Как я уже раньше сказал, Керенский не обладал никакими личными средствами, тем не менее уже в 1916 г. он собирался субсидировать предполагаемый к изданию в Москве орган печати партии социалистов-революционеров в сумме 15 000 рублей. Являлся вопрос, откуда он мог взять эти деньги. Ведь рабочие с ним разошлись, да в то время уже никаких организаций Партии с.-р. в Петрограде и не было. Остатки их были ликвидированы еще в 1915 году. Значит, рабочие ему этих денег собрать не могли. Это обстоятельство, а также косвенные связи с лицами немецкой ориентации, как то было установлено наблюдением Охранного отделения, приводило к выводу последнее: не на немецкие ли деньги ведет работу Керенский. Этот вывод подтверждался еще и заявлением самого Керенского, что переворот должен совершиться весной 1917 г., даже если б это стоило поражения России. Совокупность этих данных заставляла Охранное отделение полагать, что Керенский причастен к немецкому шпионажу, о чем в делах Охранного отделения имелась записка, правда, не на бланке и без подписи. Я думаю, что эта записка на первых порах после переворота попала в руки к Бурцеву, который тогда был допущен к рассмотрению делопроизводства Охранного отделения. Иначе чем же объяснить его особый интерес, уже много позже провала Временного правительства, к связям Керенского с немцами.
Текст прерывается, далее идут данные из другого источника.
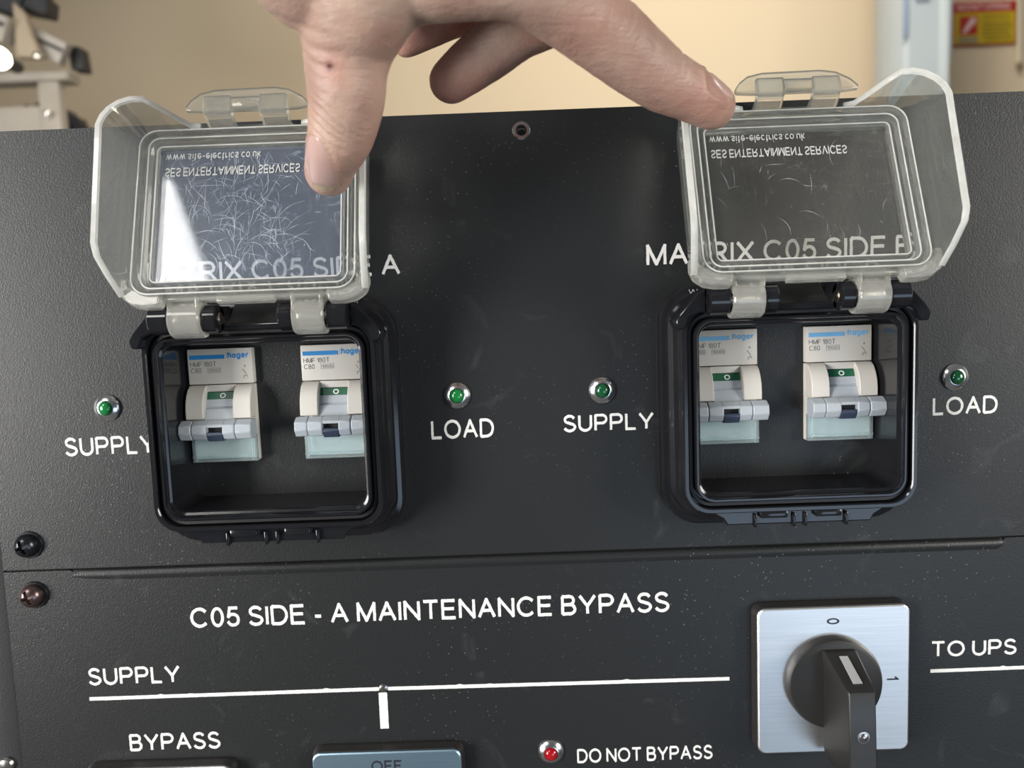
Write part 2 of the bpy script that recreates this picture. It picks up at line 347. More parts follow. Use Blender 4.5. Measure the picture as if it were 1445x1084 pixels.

Дальнейшее наблюдение за деятельностью Керенского в этой области могло бы дать подтверждение сделанных Охранным отделением выводов, но, к сожалению, этому помешал Февральский переворот, а органы новой власти, естественно, не подняли бы этого вопроса даже при наличии неопровержимых доказательств, ибо Керенский сразу занял доминирующее положение во Временном правительстве, и с этим считаться приходилось.

Вообще Керенского того времени нужно было рассматривать как пораженца, сочувствующего тезисам Циммервальда и Киенталя, как по характеру его деятельности, так и по тем речам, которые он произносил в заседаниях трудовой фракции, где красной нитью проходил бойкот войны. Если он прямо и не заявлял лозунга, принятого пораженцами: «Война войне», то во всяком случае порицал ее. Конечно, после того как ему удалось выдвинуться на пост военного министра, главковерха и председателя Совета министров, он запел другие песни и был даже одним из самых воинствующих членов Временного правительства.